Photo: Nathan Rupert/Flickr/CC

This afternoon, the Los Angeles City Council Transportation Committee discussed e-scooters. Scooters are the most prominent component of the city's Dockless Bike / Scooter Share Pilot Program. Though the hearing did not alter the city's current shared mobility pilot program underway, it did shed some light on how the program is going and how councilmembers stand on e-scooter issues.

L.A. City Councilmember Paul Koretz made his views very clear, stating that his goal is "to get rid of these" e-scooters.

He termed e-scooters "anti-Vision Zero" due to his perception that they cause injuries. There are a few double standards at play here. Injuries caused by drivers/cars are orders of magnitude greater than those caused by riders/e-scooters. Additionally, many injuries to e-scooter riders are the fault of drivers. Note that Koretz has opposed L.A. City Vision Zero measures, so one might expect him to be in support of something that is anti-Vision Zero... but not when it comes to e-scooters.

Koretz stated that he sees "no safe place" for e-scooters. In Koretz formulation: E-scooter riding on the sidewalk is unsafe for pedestrians. E-scooters in the street are unsafe for the rider. The only place to e-scooter might be in bike lanes, which Koretz expressed would take a long time before there are enough of to be useful.
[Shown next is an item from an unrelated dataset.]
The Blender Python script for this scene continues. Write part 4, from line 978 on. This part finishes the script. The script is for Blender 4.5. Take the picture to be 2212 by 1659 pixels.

Many SBLA readers will recall Koretz killing plans for Westwood bike lanes, though he has supported a few bike facilities. In Koretz' logic, L.A. streets are just too dangerous and can only remain so, hence everyone should drive everywhere. (Koretz considers himself a climate champion, but takes car emissions for granted.)

Koretz authored a motion to get shared mobility companies to better cooperate with law enforcement. Koretz is proposing that scooter companies essentially automatically turn over user information, with privacy concerns mooted by users clicking to approve terms of use. According to the City Attorney and LADOT, under state law (governing car rentals) law enforcement needs to get a warrant for user data. Koretz settled for approving a recommendation from committee chair Councilmember Mike Bonin that companies adhere to best practices for responding to law enforcement warrants.

Councilmember Nury Martinez continues to push for shared mobility companies to serve a broader range of communities. Shared e-scooters and e-bikes continue to be much more concentrated in higher-income Westside neighborhoods and scarce in lower income communities of color including Martinez' San Fernando Valley district.

Councilmember Bonin's most prominent concern is the flip side of Martinez'. Bonin observed that some communities, including Venice, experience "over-saturation" with many companies leaving many e-scooters "on every corner." Bonin expressed that shared mobility companies are "not living up to expectations" and need to "step up" to resolve issues.

The committee had agendized a motion by Councilmember Gil Cedillo to exclude his Council District 1 from the city's current scooter-share/bike-share pilot. This motion was continued/postponed. During public comment, several CD1 residents spoke with many supportive of and others opposed to Cedillo's proposed ban.